The Consequences of Rejecting a Fixed Moral Standard as the Basis For Law

The rejection of a fixed moral standard as the basis for law means there is no longer a benchmark by which a society judges good and bad behavior. After the 1962 and 1963 U.S. Supreme Court rulings that outlawed prayer and the Bible in America’s public schools, cheating, stealing, rape, murder, and assault increased dramatically throughout the culture. After the 1980 U.S. Supreme Court ruling that outlawed the posting of the Ten Commandments in our nation’s public schools, the increase in deviant behavior rose higher still, and that trend continues to this day.

What’s more, without a fixed moral standard as the basis for law, government has no moral purpose for its existence. According to Romans 13, the God-given purpose of civil government is to protect the righteous and punish the wicked; but without a moral foundation to uphold, defend, and use as the standard by which to judge and punish evil doers, government has nothing to enforce.

The lack of a fixed moral standard as the basis for law means our rights are not God-given but only granted to us by government. These days, people are dangerously close to accepting the idea that the state grants rights to American citizens. This thinking will lead to calamity. Government is not the god who creates rights. It is merely God’s minister to protect the rights God has given mankind. (Footnote #30)

Absent a fixed moral standard as the basis for law, “might makes right.” Thus the groundwork is laid for one of two (and possibly both) disastrous ends. Anarchy is one. And that would most likely lead to the second, which is for our nation to be subjected to the feelings, opinions, agenda, and worldview of a small group of immoral, elitist judges that rule from behind the bench or a dictator that rules from behind a gun. Attorney John Whitehead puts it this way:

Those who do not favor taking God’s law as the ultimate standard for civil morality and public justice will be forced to substitute some other criterion of good and evil for it. The civil magistrate cannot function without some ethical guidance, without some standard of good and evil. If that standard is not to be the revealed law of God (which, we must note, was addressed specifically to perennial problems in political morality), then what will it be? In some form or expression it will have to be a law of man (or men)—the standard of self-law or autonomy. And when autonomous laws come to govern a commonwealth, the sword is certainly wielded in vain, for it represents simply the brute force of some men’s will against the will of other men. “Justice” then indeed becomes a verbal cloak for whatever serves the interests of the strongmen in society (whether their strength be that of physical might or of media manipulation). Men will either choose to be governed by God or to be ruled by tyrants. (Footnote #31)

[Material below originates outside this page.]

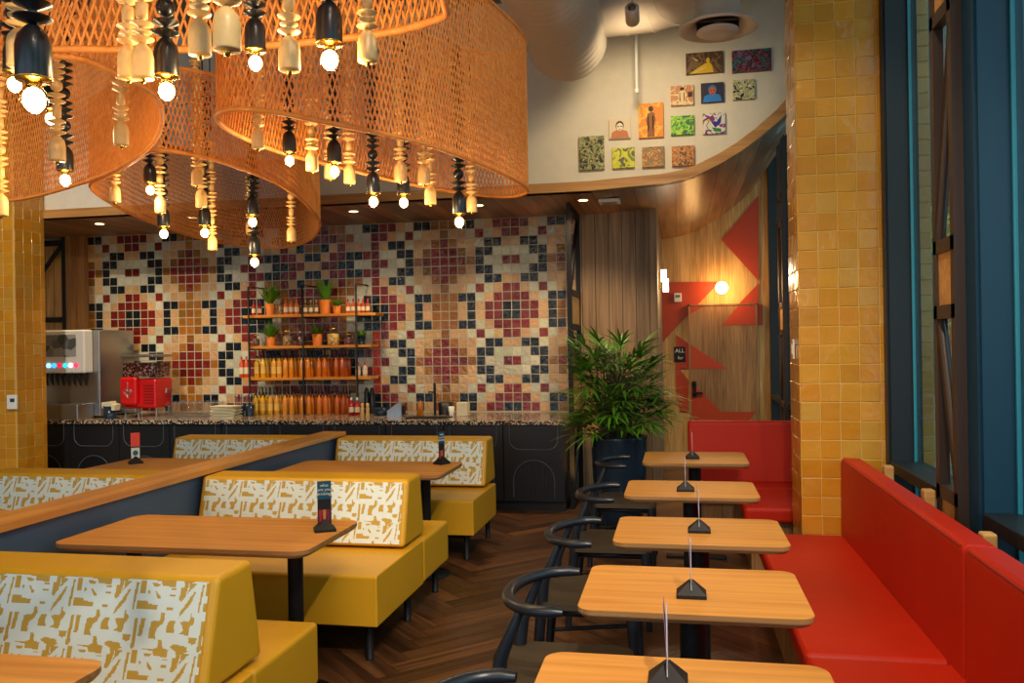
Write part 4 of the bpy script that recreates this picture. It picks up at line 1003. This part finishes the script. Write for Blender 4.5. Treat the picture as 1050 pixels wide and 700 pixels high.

The loss of a fixed moral standard means Lady Justice is no longer blind, and those that have money and influence have a greater chance of getting what they want, to the detriment and harm of the middle class and the poor. Without moral law man will not be restrained from within, so he must be restrained from without. More intrusive and larger government presence in our lives will be required.

Finally, the loss of a fixed moral standard means injustice will naturally follow, resulting in the unjust suffering and death of many. Gary DeMar outlines the destructive consequences when evolutionary thinking is applied to law and morality:

Darwinian evolution has placed law in the arena with evolving man. If man has evolved then the standards primitive man once held must change along with him. When the higher law is abandoned, another law takes its place. The humanistic doctrine of evolution allows man to create for himself the law he believes will most benefit evolving man. Law then is what men or the courts say it is. Wrongs are defined in terms of what hurts man. There is no appeal to a law-order outside man. For example, abortion is made legal because it is convenient for the mother. For some women, having a baby is “harmful” because it restricts their freedom. These women are “wrongfully” curtailed in their desire to live as they wish. Laws are then passed to alleviate the “problem.” The developmental fetus is termed a “non-person” without protection from the more powerful. There is no consideration that God has defined the nature of life, or that freedom should be defined in terms of submission to the commandments of God. Nor are the necessarily destructive and suicidal long-term consequences of such legal thought and practice seriously considered. (Footnote #32)

 

Footnote:

30 John W. Whitehead, The Second American Revolution (Good News Publishing, 1985), 89.

31 Greg L. Bahnsen, By this Standard: The Authority of God’s Law Today (Institute for Christian Economics, 1991), 264F.

32 DeMar, God and Government, 165–66.